Çevre ve Şehircilik Bakanı Murat Kurum’un, Marmara Denizi’ne çözüm için dün açıkladığı 22 maddelik eylem planını, nasıl okumalı?
Öncelikle…

Deniz salyası esareti karşısında, merkezi yönetimin iddia edildiği gibi haftalardır seyirci kalmadığı, resmen teyit edildi.
Aktardığımız üzere…
Bilimsel, teknik kapsamlı bir ön çalışmanın, deniz ve karasal bütünlükle yapıldığı anlaşılıyor.

Dolayısıyla…

‘Eylem Planı’ çatısı altına taşınan yol haritası, kamuoyundaki beklentilere yönelik eşiğin geçildiğini gösteriyor.

Sonrası önemli!
Belediyeler başta olmak üzere, ilgili kurum ve kuruluşların katılımıyla öncesiyle yapılan çalıştaya, Tekirdağ da katıldı.
Velakin…
Eylem planına işlenen coğrafi bölgedeki haritada ise, Tekirdağ’ın dışındaki sanayi kentleri, özellikle belirtiliyordu.

Bu tabloya karşılık…

İstanbul’u yöneten döneminin belediye başkanının, 2015’de açılışı yapılan arıtma tesisinir açılışındaki sözlere, dikkatinizi çekelim.

Belediye başkanı;
Kentindeki Ayamama Deresi’ni, ‘Marmara Denizi'nin en büyük kirleticisi’ olarak tanımlıyordu.
Bu sözler;
Marmara Denizi’ndeki olumsuz koşulların ve bugünlere varılmasındaki nedenin merkezinde, İstanbul’un olduğunu ve yerel sorumluluğu da teyit ediyor.
Eylem Planı’na bakarsak…
Hemen diyebileceğimiz şekilde sonuca gidilebilecek tek adım, Bakanlık ekipleriyle deniz salyalarının temizlenmesine başlanması oldu.
Potansiyel kirlilik nedenleri olarak…
Arıtma tesislerinin gerektiği yerlerde yapılabilmesi, iyileştirilmesi ve ileri aşamaya dönüştürülmesi gibi çalışmalar, orta vade ve ötesiyle mümkün gözüküyor.
Siyasi irade şart!

Sorunlu ve tereddütlü termik santrallerde gibi önlem ve yaptırım gevşekliği söz konusu olur mu, zamanla göreceğiz.
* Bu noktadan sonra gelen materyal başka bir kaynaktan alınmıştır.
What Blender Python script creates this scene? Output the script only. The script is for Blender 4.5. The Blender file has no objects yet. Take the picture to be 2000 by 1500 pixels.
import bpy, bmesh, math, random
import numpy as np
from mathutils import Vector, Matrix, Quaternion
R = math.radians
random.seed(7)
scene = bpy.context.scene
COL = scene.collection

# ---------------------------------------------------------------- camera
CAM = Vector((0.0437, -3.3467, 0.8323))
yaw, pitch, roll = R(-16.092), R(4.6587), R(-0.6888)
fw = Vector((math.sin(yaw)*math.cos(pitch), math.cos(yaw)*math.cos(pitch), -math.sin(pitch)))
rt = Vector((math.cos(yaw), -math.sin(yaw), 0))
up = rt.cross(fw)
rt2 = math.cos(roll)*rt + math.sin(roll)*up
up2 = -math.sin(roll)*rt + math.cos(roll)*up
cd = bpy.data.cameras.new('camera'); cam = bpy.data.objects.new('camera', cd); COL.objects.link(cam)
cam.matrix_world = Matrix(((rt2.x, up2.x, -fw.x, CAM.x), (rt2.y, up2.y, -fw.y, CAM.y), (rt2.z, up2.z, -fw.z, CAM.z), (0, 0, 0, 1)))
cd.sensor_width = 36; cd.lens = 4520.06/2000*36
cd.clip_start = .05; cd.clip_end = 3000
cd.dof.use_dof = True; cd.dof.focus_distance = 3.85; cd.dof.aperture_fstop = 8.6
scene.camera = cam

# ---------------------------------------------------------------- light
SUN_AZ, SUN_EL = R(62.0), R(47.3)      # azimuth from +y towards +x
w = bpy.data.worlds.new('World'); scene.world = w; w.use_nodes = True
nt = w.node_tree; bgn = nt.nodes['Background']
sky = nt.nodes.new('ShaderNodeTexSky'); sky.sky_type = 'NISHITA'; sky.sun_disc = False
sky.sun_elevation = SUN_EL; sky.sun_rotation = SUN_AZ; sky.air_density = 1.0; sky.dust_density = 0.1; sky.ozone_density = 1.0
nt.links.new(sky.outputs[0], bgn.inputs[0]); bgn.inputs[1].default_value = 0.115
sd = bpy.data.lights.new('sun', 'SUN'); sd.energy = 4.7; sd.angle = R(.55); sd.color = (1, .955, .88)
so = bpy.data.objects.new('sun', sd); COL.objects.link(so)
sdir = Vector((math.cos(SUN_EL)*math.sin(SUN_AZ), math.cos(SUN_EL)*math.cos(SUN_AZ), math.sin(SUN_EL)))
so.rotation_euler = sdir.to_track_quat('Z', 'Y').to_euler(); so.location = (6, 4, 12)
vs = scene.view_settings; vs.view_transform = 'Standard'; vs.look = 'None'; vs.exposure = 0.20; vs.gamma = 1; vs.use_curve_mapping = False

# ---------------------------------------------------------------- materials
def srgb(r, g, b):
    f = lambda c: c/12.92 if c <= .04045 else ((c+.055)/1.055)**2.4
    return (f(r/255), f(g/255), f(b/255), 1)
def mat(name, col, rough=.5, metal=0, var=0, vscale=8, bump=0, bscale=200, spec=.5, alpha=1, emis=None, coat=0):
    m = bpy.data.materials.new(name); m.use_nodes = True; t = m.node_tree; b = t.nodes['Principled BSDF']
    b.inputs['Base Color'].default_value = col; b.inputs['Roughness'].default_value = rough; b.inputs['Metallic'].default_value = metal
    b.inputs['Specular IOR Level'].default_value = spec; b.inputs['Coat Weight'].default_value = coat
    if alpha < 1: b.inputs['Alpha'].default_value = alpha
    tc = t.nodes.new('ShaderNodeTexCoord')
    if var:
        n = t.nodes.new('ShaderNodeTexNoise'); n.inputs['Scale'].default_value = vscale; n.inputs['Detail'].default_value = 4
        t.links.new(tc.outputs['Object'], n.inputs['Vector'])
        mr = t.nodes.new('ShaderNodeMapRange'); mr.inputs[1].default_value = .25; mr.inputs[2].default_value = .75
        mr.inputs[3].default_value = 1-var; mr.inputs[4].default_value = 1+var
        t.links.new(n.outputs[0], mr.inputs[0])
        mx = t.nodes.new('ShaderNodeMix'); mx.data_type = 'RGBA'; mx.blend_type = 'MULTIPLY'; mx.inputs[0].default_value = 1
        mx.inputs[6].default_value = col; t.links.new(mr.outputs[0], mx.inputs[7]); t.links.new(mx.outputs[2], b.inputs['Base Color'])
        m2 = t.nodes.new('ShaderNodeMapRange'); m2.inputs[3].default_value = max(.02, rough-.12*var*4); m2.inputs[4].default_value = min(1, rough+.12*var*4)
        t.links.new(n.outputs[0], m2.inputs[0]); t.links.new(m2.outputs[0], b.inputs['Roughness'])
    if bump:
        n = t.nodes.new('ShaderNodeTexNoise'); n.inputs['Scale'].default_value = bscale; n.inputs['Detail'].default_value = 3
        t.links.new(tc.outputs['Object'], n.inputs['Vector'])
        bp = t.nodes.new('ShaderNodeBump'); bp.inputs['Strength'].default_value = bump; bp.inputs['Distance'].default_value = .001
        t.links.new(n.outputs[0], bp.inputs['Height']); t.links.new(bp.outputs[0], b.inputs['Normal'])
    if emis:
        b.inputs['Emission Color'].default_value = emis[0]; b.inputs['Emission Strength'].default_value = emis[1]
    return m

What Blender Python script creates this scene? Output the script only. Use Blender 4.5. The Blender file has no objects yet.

Bakanlık, devreye girerken…
Sanayi uygulamalarında;

Yatırımcılar, kamuoyu baskılarına karşı, bakanlığın üst yetkisinden faydalanmak istemeleriyle tartışılıyor.
Bakanlık da, duyarlı olmalı!

İstanbul Büyükşehir Belediye Başkanı Ekrem İmamoğlu, dünkü çalıştaya katıldı, ama gün içerisinde kamuoyuna farklı görüntü verildi.

İstanbul’un yerel yönetimine ait sosyal medya hesaplarında, bakanlık, çalıştay ve eylem planına yer verilmedi.
Yerel yönetim olarak; kurumsal çevre yatırımlarından bilgiler ve İmamoğlu’ndan röportajı yayınlandı.
Bu paylaşımlara gelen cevaplar arasında, sözü edilen 2 arıtma tesisin, AK Parti’li dönemde başlandığına ilişkin kaynak bilgiler de görüldü.
Bursa’ya dönersek…

Çevre ve Şehircilik Bakanlığı;

Çalıştay ve eylem planı için Kocaeli’ni ve deniz salyası temizliğine başlama töreni için İstanbul’u tercih etmesiyle karşılaştık.
Marmara Denizi’nin geneliyle;

Ön çalışmalardan söz ediliyor, ama…
Bursa’nın körfezi ve kıyılarında;

Deniz kalitesi için fiilen denetim yapıldı mı, kaç denetim noktası var, kaç arıtma tesisi denetlendi?
Açıklama yok!

Bu arada…
Bursa’nın milletvekili; 2 dönemdir parlamentoda ve TBMM Çevre Komisyonu’nda yer alıyor.
Günlerdir;
Bursa’nın deniz kirliliği konuşulurken…

Sorumluluğu artıyor.

İlinin kıyıları için:

Düşünceleri, yakın takibi ve adımları açısından, açıklama beklentimizin olduğunu ifade edelim.